National Semiconductor aims to trailblaze the "PC-on-a-chip" market paving the way for a hundreds of consumer Web-ready devices, but the success of these gadgets will depend on the Internet services and content, warn analysts.
Written by Chiyo Robertson, Contributor

The first of National's new PC-on-a-chip Geode family will be ready for full production at the end of this year/early 2000. The Geode SC1400, which will be used in interactive set top boxes "replaces 5 or 6 components. You replace a lot of other silicon," says Graham Jackson, National Semiconductor's European appliances manager.

Already, AOL US has agreed to work with National on an e-mail/web browsing device, and Jackson says National is in discussions with other ISPs. In Europe, the company is talking to consumer electronics firms like Philips and Grundig, ISPs and high-street retailers -- all of who will play a major part in pushing these gadgets and services. "We have talked to Dixons, among many, to keep them informed about our roadmap," says Jackson. "It's all very new, that's why we got into the market early. We're trailing a blaze."

Personal Access Devices (PADs), as they are known, will come in many flavours but will not necessarily replace the PC, says analysts. "Larger devices such as WebTV and screen phones, could end up being the only device you access the Net from for some" says IDC Internet analyst Mikael Arnbjerg. "But smaller access devices, mobile phone-type devices, will only supplement the home PC because graphics will be poor and bandwidth low,"

Arnbjerg says this means a good deal of adapting for each appliance -- a "highly complex" deal. He predicts Internet companies will demand support from chip/equipment makers to drive up demand. "You certainly need some content up there before demand is there. AOL will have to offer something new," he says.

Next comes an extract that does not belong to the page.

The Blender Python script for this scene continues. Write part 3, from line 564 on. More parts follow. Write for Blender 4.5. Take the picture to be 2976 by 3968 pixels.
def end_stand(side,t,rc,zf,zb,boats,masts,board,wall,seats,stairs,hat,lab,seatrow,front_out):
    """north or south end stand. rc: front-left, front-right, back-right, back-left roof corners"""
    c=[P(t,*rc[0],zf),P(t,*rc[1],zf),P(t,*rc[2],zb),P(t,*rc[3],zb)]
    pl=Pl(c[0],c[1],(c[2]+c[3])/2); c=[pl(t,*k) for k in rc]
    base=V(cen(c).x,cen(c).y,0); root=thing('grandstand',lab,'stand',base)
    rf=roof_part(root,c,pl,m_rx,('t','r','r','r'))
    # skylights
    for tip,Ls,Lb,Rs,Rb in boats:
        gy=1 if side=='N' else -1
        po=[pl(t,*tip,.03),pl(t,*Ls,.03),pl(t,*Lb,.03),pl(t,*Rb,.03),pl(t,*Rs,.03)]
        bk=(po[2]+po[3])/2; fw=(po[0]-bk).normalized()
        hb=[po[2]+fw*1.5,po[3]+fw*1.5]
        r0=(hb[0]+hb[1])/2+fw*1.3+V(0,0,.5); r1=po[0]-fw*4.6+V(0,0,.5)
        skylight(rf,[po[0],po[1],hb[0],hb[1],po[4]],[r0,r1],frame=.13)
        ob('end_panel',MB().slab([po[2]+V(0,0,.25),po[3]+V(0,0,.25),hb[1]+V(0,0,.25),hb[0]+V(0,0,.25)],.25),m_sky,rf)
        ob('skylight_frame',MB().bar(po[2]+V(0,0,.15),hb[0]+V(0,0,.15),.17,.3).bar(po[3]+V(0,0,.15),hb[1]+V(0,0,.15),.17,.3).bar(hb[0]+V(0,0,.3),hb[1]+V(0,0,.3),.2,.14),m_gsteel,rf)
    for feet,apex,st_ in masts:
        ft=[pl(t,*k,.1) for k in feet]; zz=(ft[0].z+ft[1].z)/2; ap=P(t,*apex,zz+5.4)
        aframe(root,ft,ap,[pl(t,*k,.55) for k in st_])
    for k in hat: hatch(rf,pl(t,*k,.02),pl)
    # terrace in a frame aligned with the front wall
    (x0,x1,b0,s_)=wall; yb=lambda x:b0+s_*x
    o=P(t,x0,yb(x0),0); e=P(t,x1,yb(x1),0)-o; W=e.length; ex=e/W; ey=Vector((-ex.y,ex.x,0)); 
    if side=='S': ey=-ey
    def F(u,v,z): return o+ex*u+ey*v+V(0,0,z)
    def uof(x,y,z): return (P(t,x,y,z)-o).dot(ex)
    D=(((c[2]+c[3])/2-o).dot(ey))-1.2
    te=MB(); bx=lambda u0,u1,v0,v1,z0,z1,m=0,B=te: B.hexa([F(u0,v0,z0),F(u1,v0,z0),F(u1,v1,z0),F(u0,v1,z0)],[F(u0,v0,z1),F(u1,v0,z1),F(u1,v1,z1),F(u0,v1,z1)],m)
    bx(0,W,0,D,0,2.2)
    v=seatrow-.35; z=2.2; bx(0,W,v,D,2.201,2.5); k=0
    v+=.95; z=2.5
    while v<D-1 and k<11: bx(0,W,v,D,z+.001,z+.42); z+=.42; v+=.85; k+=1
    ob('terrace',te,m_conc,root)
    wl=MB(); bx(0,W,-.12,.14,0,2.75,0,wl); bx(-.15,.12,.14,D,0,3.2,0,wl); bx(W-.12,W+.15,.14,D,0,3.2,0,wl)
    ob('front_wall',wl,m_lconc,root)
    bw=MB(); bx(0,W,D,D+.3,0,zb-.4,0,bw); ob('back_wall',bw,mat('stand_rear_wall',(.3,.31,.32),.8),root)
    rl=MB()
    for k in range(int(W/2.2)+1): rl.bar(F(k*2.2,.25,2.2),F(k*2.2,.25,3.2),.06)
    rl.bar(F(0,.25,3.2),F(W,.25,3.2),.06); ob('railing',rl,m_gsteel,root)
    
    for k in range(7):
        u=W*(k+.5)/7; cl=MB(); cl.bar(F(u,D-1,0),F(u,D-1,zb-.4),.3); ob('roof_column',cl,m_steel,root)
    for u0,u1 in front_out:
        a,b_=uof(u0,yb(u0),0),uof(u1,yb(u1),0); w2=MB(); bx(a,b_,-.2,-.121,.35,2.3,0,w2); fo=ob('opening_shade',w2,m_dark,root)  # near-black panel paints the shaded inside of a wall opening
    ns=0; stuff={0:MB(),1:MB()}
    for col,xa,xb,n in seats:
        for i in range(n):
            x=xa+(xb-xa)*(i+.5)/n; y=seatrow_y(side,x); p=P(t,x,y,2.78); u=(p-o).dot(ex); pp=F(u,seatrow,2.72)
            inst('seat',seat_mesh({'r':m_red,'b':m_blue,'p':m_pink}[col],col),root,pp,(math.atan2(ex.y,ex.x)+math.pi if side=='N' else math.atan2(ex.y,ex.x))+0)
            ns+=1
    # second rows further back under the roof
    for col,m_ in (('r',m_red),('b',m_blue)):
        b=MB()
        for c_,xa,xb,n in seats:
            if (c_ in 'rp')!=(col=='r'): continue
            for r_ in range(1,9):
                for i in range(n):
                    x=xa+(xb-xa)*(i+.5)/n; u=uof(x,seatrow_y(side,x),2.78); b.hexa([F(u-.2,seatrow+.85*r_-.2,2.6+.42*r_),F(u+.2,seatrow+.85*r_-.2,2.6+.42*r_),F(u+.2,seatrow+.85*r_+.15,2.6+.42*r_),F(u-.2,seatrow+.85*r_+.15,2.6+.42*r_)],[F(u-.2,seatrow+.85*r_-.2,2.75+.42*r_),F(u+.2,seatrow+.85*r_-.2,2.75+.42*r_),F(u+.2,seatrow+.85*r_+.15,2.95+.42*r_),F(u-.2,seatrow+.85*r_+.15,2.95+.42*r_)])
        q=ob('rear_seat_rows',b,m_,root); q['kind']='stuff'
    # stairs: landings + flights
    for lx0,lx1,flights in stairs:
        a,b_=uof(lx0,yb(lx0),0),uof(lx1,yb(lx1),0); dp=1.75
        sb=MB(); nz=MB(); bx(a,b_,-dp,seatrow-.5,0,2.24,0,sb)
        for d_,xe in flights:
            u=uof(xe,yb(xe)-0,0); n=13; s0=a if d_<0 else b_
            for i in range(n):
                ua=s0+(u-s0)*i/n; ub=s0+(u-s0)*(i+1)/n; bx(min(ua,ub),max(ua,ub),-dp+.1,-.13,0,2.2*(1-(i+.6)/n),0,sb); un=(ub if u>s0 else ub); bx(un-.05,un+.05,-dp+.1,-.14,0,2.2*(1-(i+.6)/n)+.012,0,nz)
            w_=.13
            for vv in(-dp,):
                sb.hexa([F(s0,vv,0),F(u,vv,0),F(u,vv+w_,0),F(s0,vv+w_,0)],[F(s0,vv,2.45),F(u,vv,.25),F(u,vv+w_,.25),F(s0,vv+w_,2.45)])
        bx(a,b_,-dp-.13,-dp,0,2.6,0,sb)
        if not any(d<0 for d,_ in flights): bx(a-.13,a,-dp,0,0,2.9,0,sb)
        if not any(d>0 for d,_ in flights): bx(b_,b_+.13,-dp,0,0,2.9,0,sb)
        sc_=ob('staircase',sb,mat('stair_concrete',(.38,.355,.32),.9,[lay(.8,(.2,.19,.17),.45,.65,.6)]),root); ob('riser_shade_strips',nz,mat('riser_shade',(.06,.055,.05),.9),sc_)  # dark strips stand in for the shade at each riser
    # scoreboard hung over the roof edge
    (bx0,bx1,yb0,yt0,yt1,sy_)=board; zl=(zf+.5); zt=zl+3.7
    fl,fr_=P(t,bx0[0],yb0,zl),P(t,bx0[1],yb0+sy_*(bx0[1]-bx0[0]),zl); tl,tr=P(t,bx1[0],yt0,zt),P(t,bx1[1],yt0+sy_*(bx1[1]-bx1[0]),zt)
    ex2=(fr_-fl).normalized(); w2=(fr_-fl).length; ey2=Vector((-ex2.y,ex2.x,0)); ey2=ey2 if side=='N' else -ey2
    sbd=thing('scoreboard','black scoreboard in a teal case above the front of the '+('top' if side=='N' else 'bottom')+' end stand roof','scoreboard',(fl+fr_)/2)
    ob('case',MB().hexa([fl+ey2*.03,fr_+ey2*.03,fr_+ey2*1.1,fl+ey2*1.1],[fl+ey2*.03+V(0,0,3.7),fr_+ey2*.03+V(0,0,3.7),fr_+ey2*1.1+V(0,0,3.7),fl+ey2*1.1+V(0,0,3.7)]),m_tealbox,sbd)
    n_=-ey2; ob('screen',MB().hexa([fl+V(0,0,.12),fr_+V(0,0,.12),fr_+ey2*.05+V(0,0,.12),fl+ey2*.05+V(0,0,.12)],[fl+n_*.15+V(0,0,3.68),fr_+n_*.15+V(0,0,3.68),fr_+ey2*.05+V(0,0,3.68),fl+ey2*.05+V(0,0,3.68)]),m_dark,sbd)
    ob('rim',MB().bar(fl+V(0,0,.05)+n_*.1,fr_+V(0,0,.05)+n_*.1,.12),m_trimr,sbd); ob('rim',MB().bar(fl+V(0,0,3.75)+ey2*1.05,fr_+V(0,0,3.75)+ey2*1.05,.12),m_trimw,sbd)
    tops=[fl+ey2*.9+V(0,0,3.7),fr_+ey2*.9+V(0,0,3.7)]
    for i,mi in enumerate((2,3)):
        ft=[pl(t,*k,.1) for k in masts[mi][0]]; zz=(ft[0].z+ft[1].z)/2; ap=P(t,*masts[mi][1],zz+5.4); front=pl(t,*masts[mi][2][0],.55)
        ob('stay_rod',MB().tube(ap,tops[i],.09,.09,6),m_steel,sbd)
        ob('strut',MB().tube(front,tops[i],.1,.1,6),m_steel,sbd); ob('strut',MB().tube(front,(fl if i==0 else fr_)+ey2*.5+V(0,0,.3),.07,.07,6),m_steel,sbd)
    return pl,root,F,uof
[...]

Jackson though says National is no stranger to the freebie model. "Complex? In a way, yes. But the same model worked well in French supermarkets." Supermarkets sold Cyrix-based PCs for £200 provided customers signed up with a National ISP.

Chip giant Intel is also moving down the integration road with its Celeron-aimed 810 chipset and licensing high performance/low power-consumption StrongARM technology. "StrongARM is very significant. Technically, it fits perfectly for personal access devices," said an Intel spokesman. In the US, the company is currently trialling prototype remote Web device for home users. "You'll have a PC in your study at home trawling the Web, then have an access device to look at content in another room," the spokesman added.

Meanwhile, UK electrical retailer Dixons hinted it may sell the iToaster by US company Microworkz.com -- one of the pioneers of cheap PCs over the Web. Free of Windows hassle, the iToaster has an operating system based on both BeOS and Linux.

The move towards silicon-starved appliances chimes with the low-cost PC trend, said Jackson: "Banks, for example, could give away free PCs with Web access to every student in return for them signing up with the bank and other services."

PC-on-a-chip appliances will be many things bar low-cost PCs, according to Jackson. National Semiconductor lost its battle to survive in the PC chip business. It ended up hiving off its PC chip business and laying off 550 employees. "Fighting in that market is very difficult especially at the price range we're looking at," he said.

Detail about PAD costs is scant to say the least. "Clearly, there's a specific barrier it must stay within, but pricing is sensitive," says Jackson, while Arnbjerg comments, "It's just too hard to predict." Either way, analysts believe the price will be subsidised by online services.

After the set-top box, the next range of Geode-based chips from National will be tailored for thin-client and Web-pad devices. And after that, it's anyone's guess what kind of device you'll be able to access the Internet from.